I feel strongly that we are in a TRADING RANGE, and could be in it for several months. I feel this is good for the market, better than heading straight up at this time, since a strong upswing now back above 8800 to the 9000 range would only create a BUBBLE again. The logic behind this is that the longer we stay in a trading range the stronger the support becomes and a stronger base is formed for the market to make advances to the upside.

I feel that the fundamentals will now step in to determine direction in the future, specificly earnings and international economic issues.

Right now the S&P FUTURES are relatively flat, and some European markets are in the profit taking mode. So lets say that the market looks healthier.

Will this continue? Other indexes need to set higher highs and the market internals need to improve. If the NEW HIGHs can get back to over 100 soon and the NEW LOWs gets to 30 or lower, then that will be a strong positive for the market and confirm that we are in a trading range.
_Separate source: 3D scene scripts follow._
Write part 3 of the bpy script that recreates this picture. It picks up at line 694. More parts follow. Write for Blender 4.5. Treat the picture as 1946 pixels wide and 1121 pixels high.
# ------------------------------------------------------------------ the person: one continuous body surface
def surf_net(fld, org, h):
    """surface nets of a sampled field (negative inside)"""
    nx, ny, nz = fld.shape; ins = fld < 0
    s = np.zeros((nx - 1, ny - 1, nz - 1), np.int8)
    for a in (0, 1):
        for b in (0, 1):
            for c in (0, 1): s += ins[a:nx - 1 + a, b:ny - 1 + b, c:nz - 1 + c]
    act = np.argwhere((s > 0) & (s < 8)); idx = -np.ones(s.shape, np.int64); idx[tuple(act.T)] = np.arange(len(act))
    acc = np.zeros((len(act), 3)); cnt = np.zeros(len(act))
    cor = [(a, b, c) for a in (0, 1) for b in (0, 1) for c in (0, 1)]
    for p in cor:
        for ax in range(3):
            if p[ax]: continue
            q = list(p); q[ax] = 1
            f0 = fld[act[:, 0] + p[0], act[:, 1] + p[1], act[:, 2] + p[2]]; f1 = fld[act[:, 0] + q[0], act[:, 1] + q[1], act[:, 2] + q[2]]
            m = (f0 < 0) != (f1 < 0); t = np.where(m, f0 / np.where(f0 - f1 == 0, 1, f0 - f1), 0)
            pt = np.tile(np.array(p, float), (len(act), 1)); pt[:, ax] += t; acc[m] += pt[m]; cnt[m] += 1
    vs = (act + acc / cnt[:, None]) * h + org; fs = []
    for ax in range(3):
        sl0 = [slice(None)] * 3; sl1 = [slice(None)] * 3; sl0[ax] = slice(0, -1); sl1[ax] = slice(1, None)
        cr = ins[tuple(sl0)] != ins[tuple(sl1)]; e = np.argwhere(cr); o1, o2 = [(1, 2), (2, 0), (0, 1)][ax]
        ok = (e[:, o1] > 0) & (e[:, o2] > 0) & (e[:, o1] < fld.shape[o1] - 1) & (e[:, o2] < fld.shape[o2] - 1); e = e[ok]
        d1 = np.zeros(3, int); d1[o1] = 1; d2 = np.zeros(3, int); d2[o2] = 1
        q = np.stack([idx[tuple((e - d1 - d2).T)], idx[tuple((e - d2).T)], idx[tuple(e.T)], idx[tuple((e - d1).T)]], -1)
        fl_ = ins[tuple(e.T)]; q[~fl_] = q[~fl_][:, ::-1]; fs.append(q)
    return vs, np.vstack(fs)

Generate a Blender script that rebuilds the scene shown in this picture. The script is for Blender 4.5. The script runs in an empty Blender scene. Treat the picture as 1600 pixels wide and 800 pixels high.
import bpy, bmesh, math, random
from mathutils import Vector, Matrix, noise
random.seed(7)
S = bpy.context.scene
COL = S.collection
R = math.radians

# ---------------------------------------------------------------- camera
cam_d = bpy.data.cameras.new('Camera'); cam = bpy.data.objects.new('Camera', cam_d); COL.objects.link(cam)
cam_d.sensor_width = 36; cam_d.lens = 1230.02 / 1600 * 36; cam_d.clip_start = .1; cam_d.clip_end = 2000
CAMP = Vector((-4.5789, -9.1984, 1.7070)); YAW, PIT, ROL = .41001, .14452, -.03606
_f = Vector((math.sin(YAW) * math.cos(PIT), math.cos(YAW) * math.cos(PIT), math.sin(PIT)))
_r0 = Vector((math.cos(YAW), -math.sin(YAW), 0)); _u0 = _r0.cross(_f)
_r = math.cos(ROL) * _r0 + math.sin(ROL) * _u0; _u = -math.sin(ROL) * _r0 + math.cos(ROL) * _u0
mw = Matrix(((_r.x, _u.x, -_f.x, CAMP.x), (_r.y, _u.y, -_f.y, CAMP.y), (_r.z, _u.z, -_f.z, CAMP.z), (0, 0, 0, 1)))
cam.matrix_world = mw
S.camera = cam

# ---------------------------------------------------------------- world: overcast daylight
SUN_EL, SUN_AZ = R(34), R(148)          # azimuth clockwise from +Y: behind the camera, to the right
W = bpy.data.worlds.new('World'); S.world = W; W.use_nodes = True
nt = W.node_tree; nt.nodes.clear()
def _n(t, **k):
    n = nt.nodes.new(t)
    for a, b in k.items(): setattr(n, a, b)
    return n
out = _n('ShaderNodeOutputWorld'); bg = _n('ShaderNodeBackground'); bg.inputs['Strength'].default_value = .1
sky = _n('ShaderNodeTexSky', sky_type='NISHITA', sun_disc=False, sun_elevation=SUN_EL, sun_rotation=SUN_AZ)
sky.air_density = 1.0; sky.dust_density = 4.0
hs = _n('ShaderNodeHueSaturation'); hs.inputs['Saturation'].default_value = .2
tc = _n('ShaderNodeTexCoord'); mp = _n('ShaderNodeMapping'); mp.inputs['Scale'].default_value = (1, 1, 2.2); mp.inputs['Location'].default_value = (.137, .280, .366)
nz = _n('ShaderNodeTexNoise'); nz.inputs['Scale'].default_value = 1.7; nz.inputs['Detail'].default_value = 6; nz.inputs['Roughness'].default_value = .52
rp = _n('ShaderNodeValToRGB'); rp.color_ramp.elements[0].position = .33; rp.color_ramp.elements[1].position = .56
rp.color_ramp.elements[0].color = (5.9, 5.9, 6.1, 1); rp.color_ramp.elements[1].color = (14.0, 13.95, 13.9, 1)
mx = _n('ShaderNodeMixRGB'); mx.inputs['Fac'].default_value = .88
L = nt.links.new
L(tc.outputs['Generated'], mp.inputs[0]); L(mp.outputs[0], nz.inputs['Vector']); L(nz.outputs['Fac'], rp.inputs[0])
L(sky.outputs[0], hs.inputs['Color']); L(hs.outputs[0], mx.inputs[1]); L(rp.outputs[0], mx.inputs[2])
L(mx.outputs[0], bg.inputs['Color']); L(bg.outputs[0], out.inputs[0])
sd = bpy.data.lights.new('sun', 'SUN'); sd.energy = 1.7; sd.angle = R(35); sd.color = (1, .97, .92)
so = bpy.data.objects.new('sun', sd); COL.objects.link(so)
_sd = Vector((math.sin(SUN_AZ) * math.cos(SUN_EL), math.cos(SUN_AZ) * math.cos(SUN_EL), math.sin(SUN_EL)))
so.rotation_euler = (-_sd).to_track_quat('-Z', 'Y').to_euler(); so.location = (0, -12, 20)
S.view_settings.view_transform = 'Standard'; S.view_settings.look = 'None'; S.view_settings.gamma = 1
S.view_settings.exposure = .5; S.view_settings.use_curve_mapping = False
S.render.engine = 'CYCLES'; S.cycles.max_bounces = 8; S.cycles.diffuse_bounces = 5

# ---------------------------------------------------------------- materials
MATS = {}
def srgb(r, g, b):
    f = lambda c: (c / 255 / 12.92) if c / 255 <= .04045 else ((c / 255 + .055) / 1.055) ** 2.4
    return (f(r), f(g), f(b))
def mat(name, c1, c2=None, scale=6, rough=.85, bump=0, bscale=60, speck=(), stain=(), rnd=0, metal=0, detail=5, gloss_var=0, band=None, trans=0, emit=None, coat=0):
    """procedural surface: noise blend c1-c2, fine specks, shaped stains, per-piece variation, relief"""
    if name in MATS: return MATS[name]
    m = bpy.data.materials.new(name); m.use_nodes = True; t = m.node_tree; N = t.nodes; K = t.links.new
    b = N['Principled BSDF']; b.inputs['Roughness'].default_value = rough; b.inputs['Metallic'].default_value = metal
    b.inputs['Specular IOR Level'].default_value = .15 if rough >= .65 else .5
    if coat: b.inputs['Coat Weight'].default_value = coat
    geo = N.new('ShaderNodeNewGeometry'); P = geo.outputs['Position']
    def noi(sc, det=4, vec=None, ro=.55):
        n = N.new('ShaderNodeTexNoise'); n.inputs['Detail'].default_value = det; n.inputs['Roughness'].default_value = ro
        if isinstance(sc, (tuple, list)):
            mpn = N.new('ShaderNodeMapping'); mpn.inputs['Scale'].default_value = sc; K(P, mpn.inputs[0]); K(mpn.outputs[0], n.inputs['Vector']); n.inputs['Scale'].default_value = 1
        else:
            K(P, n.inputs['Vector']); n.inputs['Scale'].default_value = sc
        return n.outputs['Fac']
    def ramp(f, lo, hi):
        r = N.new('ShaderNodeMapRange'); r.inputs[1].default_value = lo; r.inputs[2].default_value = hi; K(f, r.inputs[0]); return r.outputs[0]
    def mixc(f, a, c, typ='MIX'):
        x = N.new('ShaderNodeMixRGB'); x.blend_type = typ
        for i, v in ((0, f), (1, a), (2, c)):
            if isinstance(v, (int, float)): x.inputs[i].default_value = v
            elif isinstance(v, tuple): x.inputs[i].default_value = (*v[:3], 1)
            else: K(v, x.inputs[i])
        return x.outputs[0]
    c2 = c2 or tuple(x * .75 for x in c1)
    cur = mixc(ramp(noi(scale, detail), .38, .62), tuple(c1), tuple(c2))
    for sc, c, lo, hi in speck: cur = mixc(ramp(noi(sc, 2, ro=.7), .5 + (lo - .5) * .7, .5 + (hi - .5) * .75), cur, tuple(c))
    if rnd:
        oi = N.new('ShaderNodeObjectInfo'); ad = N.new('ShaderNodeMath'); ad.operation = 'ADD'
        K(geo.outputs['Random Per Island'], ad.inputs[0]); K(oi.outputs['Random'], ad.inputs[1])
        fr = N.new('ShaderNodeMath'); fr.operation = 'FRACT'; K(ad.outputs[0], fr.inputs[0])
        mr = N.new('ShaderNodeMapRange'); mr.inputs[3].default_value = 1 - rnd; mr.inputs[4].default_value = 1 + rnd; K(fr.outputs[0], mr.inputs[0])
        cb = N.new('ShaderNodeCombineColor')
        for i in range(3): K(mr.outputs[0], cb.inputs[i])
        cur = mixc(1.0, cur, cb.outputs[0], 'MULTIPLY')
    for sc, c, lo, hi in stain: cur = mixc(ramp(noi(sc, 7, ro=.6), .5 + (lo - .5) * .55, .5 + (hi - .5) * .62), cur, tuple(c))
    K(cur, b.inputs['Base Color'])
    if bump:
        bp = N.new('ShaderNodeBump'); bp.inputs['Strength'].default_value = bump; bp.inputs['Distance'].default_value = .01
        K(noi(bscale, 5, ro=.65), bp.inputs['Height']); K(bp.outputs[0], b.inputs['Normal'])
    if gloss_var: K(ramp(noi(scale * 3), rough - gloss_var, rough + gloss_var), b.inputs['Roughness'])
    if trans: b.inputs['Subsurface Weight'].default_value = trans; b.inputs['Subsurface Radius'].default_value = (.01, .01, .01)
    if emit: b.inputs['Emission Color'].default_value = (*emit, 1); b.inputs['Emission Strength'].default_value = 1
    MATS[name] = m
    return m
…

If the NEW HIGHs start to approach 200 that would be a leading indicator that the market is returning to a longer-term uptrend. But if the market internals do not improve and starts to decline that would be a leading indicator in the opposite direction.

We now need to watch the fundamentals to determine direction. If ther is anyone who can keep us updated on the performance of the earnings as they arrive, would be of great help to all. The last I heard from FIRST CALL, last week, was that the earnings up to that time was not that good.